With slight variation, this is the dance used on all occasions. At certain ceremonies small gongs, or the bolang bolang,[1] replace the agongs, and at times also a single dancer will accompany himself on the kodlon—a long wooden guitar with rattan strings (Plate XXXb).
[1] An instrument made by placing a small board on a rice mortar. This is pounded or beaten with short sticks, or with the wooden pestles.

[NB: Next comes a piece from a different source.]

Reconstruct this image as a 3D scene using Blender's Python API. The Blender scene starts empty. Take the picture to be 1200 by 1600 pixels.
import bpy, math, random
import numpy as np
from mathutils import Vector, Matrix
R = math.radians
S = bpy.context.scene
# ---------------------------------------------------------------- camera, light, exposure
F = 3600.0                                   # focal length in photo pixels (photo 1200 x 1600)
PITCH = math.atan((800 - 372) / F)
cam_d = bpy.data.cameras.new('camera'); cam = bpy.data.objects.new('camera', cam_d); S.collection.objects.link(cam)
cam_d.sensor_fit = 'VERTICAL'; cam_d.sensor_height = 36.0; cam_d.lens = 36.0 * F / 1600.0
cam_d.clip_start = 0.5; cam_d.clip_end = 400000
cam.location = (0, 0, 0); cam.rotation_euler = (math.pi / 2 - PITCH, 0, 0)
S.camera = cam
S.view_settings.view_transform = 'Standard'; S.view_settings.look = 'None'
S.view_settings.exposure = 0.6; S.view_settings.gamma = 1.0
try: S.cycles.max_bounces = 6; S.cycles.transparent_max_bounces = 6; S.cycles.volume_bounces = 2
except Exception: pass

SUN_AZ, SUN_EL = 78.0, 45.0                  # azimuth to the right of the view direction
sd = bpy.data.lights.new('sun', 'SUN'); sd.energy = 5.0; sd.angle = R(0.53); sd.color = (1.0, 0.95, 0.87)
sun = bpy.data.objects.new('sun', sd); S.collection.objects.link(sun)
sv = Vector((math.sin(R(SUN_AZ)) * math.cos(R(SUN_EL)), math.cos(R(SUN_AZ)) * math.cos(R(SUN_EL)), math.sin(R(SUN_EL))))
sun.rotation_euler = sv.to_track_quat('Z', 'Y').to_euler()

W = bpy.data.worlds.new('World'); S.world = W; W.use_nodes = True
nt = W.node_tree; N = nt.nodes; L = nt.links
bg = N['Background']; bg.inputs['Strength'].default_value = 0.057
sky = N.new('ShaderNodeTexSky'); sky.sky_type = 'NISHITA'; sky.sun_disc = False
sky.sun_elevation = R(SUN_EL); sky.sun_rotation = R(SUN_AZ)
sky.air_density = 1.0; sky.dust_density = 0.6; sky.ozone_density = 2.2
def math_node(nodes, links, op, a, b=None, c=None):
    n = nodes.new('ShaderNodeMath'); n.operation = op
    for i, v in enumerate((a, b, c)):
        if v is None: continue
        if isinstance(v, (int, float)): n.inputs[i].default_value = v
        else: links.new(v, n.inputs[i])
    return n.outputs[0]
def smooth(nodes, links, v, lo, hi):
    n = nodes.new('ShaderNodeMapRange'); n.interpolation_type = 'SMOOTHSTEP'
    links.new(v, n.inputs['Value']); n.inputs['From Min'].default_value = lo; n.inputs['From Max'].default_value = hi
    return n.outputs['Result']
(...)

In this description we have named a large share of the musical instruments used by the Bagobo. The women frequently play on a sort of guitar made of a section of bamboo from the outside of which narrow strings are cut. These are raised and made taut with small wooden bridges and are then picked with a stick or the fingers (Fig. 33). Bamboo Jew’s-harps and mouth flutes are played by the men, but the nose flute, so common in most parts of the Philippines, was not seen in use here.
FIG. 33. TAW-GAU OR BAMBOO GUITAR.
The ceremonies and dances are so closely associated with every day affairs that in the description of the life of the people up to this point we have left only a few still to be discussed. These are, in the main, very similar throughout the Bagobo belt, but to avoid confusion the description here given of the two greatest events of the year—the GinEm ceremony and the human sacrifice—deals with Cibolan, unless expressly stated to the contrary.

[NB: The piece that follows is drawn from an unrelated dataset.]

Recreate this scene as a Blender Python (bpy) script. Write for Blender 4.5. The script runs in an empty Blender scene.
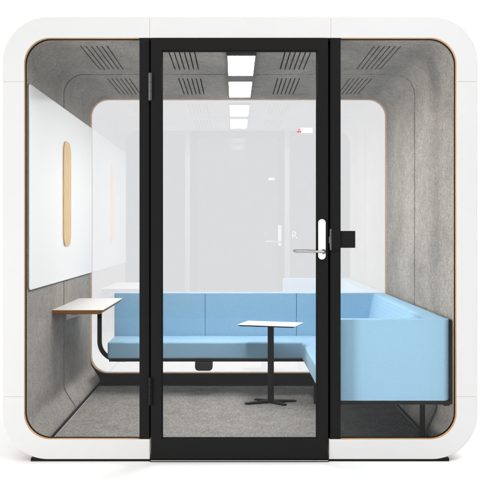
import bpy, bmesh, math
from mathutils import Vector, Matrix
from math import sin, cos, pi, radians

S = 0.005            # metres per photo pixel on the plane of the pod's front
CX, CY, GY = 234.6, 231.4, 461.5
D = 4.3              # camera distance to the front plane
def X(px): return (px - CX) * S            # photo column -> world X on front plane
def XE(e): return e * S                    # offset from optical axis
def Z(py): return (GY - py) * S            # photo row -> world Z on front plane

sc = bpy.context.scene
col = sc.collection
vs = sc.view_settings
sc.display_settings.display_device = 'sRGB'
vs.view_transform = 'Standard'; vs.look = 'None'; vs.exposure = 0; vs.gamma = 1

# ------------------------------------------------------------------ materials
def mat(name, color, rough=0.5, metal=0.0, spec=0.5, coat=0.0):
    m = bpy.data.materials.new(name); m.use_nodes = True
    b = m.node_tree.nodes['Principled BSDF']
    b.inputs['Base Color'].default_value = (*color, 1)
    b.inputs['Roughness'].default_value = rough
    b.inputs['Metallic'].default_value = metal
    b.inputs['Specular IOR Level'].default_value = spec
    b.inputs['Coat Weight'].default_value = coat
    return m
def nd(m, t): return m.node_tree.nodes.new(t)
def lk(m, a, b): m.node_tree.links.new(a, b)
def bsdf(m): return m.node_tree.nodes['Principled BSDF']
def coords(m, scale=(1, 1, 1)):
    tc = nd(m, 'ShaderNodeTexCoord'); mp = nd(m, 'ShaderNodeMapping')
    mp.inputs['Scale'].default_value = scale
    lk(m, tc.outputs['Object'], mp.inputs['Vector']); return mp.outputs['Vector']
def noise(m, vec, scale, detail=3, rough=0.6, dist=0):
    n = nd(m, 'ShaderNodeTexNoise'); n.inputs['Scale'].default_value = scale
    n.inputs['Detail'].default_value = detail; n.inputs['Roughness'].default_value = rough
    n.inputs['Distortion'].default_value = dist
    lk(m, vec, n.inputs['Vector']); return n.outputs['Fac']
def ramp(m, fac, stops):
    r = nd(m, 'ShaderNodeValToRGB'); e = r.color_ramp.elements
    while len(e) < len(stops): e.new(0.5)
    for el, (p, c) in zip(e, stops): el.position = p; el.color = (*c, 1)
    lk(m, fac, r.inputs['Fac']); return r.outputs['Color']
def mixc(m, a, b, fac=0.5, mode='MULTIPLY'):
    x = nd(m, 'ShaderNodeMix'); x.data_type = 'RGBA'; x.blend_type = mode
    if isinstance(fac, float): x.inputs[0].default_value = fac
    else: lk(m, fac, x.inputs[0])
    lk(m, a, x.inputs[6]); lk(m, b, x.inputs[7]); return x.outputs[2]
def bump(m, h, strength, dist):
    b = nd(m, 'ShaderNodeBump'); b.inputs['Strength'].default_value = strength
    b.inputs['Distance'].default_value = dist; lk(m, h, b.inputs['Height'])
    lk(m, b.outputs['Normal'], bsdf(m).inputs['Normal'])

M = {}
# white lacquered front panels
m = M['white'] = mat('white_laminate', (0.62, 0.62, 0.625), 0.45)
v = coords(m); lk(m, ramp(m, noise(m, v, 3, 4), [(0.3, (.58, .58, .585)), (0.7, (.595, .595, .60))]), bsdf(m).inputs['Base Color'])
bump(m, noise(m, v, 400, 2), 0.03, 0.001)
# birch plywood
m = M['ply'] = mat('birch_plywood', (0.62, 0.36, 0.16), 0.5)
v = coords(m, (1, 60, 60)); lk(m, ramp(m, noise(m, v, 4, 3), [(0.35, (.50, .25, .09)), (0.65, (.70, .42, .19))]), bsdf(m).inputs['Base Color'])
m = M['ply_dark'] = mat('oiled_plywood', (0.40, 0.17, 0.06), 0.45)
v = coords(m, (1, 1, 90)); lk(m, ramp(m, noise(m, v, 4, 3), [(0.35, (.30, .12, .04)), (0.65, (.50, .24, .09))]), bsdf(m).inputs['Base Color'])
m = M['pale_ply'] = mat('pale_birch', (0.66, 0.58, 0.47), 0.5)
m = M['birch'] = mat('birch_veneer', (0.72, 0.50, 0.26), 0.45)
v = coords(m, (6, 6, 1)); lk(m, ramp(m, noise(m, v, 12, 5, 0.65, 1.5), [(0.3, (.60, .40, .19)), (0.5, (.70, .49, .25)), (0.75, (.76, .56, .31))]), bsdf(m).inputs['Base Color'])
# black powder coat
m = M['black'] = mat('black_powder_coat', (0.0075, 0.0075, 0.0075), 0.55, spec=0.12)
v = coords(m); bump(m, noise(m, v, 900, 2), 0.08, 0.0004)
m = M['deep'] = mat('black_rubber', (0.006, 0.006, 0.006), 0.8, spec=0.2)
m = M['blackgloss'] = mat('black_plastic', (0.008, 0.009, 0.009), 0.25)
# grey pressed felt
m = M['felt'] = mat('grey_felt', (0.2, 0.2, 0.2), 0.95, spec=0.12)
v = coords(m); v2 = coords(m, (1, .45, .6)); v3 = coords(m, (1, 1, .7))
big = ramp(m, noise(m, v2, 4.5, 7, 0.66, 0.8), [(0.3, (.80, .80, .81)), (0.5, (.98, .98, .98)), (0.7, (1.16, 1.15, 1.13))])
mid = ramp(m, noise(m, v3, 34, 6, 0.8, 0.4), [(0.34, (.83, .83, .84)), (0.5, (1, 1, 1)), (0.66, (1.16, 1.16, 1.15))])
fib = ramp(m, noise(m, v, 150, 4, 0.8), [(0.36, (.60, .60, .60)), (0.5, (1, 1, 1)), (0.64, (1.45, 1.44, 1.42))])
base = nd(m, 'ShaderNodeRGB'); base.outputs[0].default_value = (.332, .310, .290, 1)
c2 = mixc(m, mixc(m, mixc(m, base.outputs[0], big, 1.0), mid, 1.0), fib, 1.0)
lk(m, c2, bsdf(m).inputs['Base Color']); bump(m, noise(m, v, 120, 5, 0.75), 0.6, 0.003)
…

The greatest of all Bagobo ceremonies—the GinEm—may be given by the datu within three or four months after the appearance of the constellation Balatik, when the moon is new or full. Its object is to thank the spirits for success in war or domestic affairs, to ward off sickness and other dangers, to drive away the buso, and finally to so gratify the spirits that they will be pleased to increase the wealth of all the people. Datu Tongkaling expressed a belief that this ceremony is in a way related to the rice harvest, “for it is always made when there is plenty of rice in the granaries.” It appears to the writer, however, that this ceremony probably originated in connection with warfare.
According to the tales of the old men, it was formerly the custom to go on a raid before this ceremony was to take place, and successful warriors would bring home with them the skulls of their victims which they tied to the patan’nan.[1] It seems also to have been closely associated with the yearly sacrifice, for it was never made until after the appearance of the constellation Balatik, and without doubt a sacrifice frequently did take place during the first day of the ceremony, at the time the decorated poles were raised. However, such an offering at this time did not relieve the datu from the obligation of making the regular sacrifice.
[1] Ceremonial poles dedicated to Mandarangan and Darago. In Digos and Bansalan the skulls were not taken but hair cut from the heads of enemies was placed in the swinging altar balakat, and were left there until the conclusion of the ceremony.